I am satisfied the defendant did breach the contract of retainer or was negligent by failing to inform the plaintiff the contract had been terminated during the cooling off period (Havas v Cornish and Company Pty Ltd (1985) 2 Qd R 353).
Where negligence is an issue, causation is essentially a question of fact to be answered by reference to common sense and experience and one into which considerations of policy and value judgments necessarily enter (see March v E&MH Stramare Pty Ltd (1990-1991) 171 CLR 506, 509, 515, 522, 524-5). It is now generally accepted that the principles of law concerning causation and novus acteus interveniens breaking the chain of causation, are the same in the law of contract and tort (see Gilliard J Hardchome Engineering Pty Ltd v Kambrook Distributing Pty Ltd No 7810 of 1996 13 September 2000 (2000) VSC 359).
In my opinion, even if the plaintiff pursued the buyer upon an erroneous belief as to his rights, as a matter of common sense and experience, it was the failure of the defendant to inform the plaintiff that the contract had been terminated during the cooling-off period that caused the plaintiff’s loss.
In my opinion, there is no need to examine any further facts as between the plaintiff and the defendant in these proceedings. It can be accepted that the plaintiff had no cause of action for return of the deposit and proceeded on an erroneous belief as to his rights. However, I accept the plaintiff would not have pursued the buyer if he had known the contract had been terminated during the cooling-off period.
Therefore I give judgment for the plaintiff against the defendant for the sum of $12,815.26.

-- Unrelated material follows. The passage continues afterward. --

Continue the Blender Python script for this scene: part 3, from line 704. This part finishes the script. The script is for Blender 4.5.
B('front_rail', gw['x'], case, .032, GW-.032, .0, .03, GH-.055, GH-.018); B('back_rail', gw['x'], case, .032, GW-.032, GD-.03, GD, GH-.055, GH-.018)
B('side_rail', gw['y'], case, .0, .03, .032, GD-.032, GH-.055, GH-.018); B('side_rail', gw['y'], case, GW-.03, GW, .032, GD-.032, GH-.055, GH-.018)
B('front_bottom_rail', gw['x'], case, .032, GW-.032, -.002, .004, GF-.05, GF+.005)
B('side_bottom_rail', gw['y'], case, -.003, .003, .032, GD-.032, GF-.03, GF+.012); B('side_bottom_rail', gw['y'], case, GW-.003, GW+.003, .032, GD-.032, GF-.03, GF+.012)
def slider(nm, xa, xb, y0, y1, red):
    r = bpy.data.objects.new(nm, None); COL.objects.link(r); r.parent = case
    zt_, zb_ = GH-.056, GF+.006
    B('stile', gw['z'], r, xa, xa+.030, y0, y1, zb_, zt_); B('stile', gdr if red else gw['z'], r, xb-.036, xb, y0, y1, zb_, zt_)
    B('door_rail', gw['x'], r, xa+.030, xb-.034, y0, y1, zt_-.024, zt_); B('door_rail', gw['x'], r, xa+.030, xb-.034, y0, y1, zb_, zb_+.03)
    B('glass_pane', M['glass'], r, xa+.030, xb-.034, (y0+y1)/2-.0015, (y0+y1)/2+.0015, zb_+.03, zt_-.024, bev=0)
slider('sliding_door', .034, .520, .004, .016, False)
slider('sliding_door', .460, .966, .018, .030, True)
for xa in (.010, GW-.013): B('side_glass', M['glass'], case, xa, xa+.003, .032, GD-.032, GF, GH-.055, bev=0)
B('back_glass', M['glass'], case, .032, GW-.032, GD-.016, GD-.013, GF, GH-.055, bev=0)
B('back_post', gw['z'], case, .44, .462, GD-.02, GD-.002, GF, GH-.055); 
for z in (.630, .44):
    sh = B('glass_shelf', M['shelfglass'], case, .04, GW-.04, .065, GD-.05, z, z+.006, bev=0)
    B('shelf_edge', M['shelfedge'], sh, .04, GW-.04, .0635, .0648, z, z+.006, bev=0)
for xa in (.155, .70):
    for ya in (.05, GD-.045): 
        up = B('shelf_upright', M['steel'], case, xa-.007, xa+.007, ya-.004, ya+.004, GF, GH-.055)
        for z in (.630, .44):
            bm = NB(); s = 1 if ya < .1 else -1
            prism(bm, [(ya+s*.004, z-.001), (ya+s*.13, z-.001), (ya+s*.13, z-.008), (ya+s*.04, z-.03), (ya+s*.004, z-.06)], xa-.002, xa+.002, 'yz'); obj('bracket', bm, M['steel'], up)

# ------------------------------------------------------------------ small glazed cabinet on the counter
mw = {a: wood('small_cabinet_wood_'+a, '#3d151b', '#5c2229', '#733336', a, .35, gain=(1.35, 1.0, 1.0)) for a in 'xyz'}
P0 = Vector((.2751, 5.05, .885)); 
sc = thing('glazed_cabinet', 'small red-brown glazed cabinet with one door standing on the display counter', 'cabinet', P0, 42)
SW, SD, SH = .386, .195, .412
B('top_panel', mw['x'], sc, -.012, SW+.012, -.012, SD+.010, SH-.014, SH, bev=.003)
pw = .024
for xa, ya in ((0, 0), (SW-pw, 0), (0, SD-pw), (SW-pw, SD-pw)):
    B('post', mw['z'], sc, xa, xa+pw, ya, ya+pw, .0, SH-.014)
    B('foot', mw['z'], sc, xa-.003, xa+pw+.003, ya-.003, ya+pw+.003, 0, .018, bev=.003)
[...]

The plaintiff seeks its costs on the indemnity basis. My concern is as to the amount claimed. That is these proceedings should not have been commenced in the District Court. Although a declaration was sought it was completely unnecessary and not required for the just determination of the dispute between the parties. These proceedings could have been commenced in the Magistrates Court. The costs would have been considerably less in that court.
Therefore, the order I make as to costs is that the defendant pay the plaintiff’s costs of the action, the defendant’s application and the application for summary judgment on the scale of costs applicable in the Magistrates Court.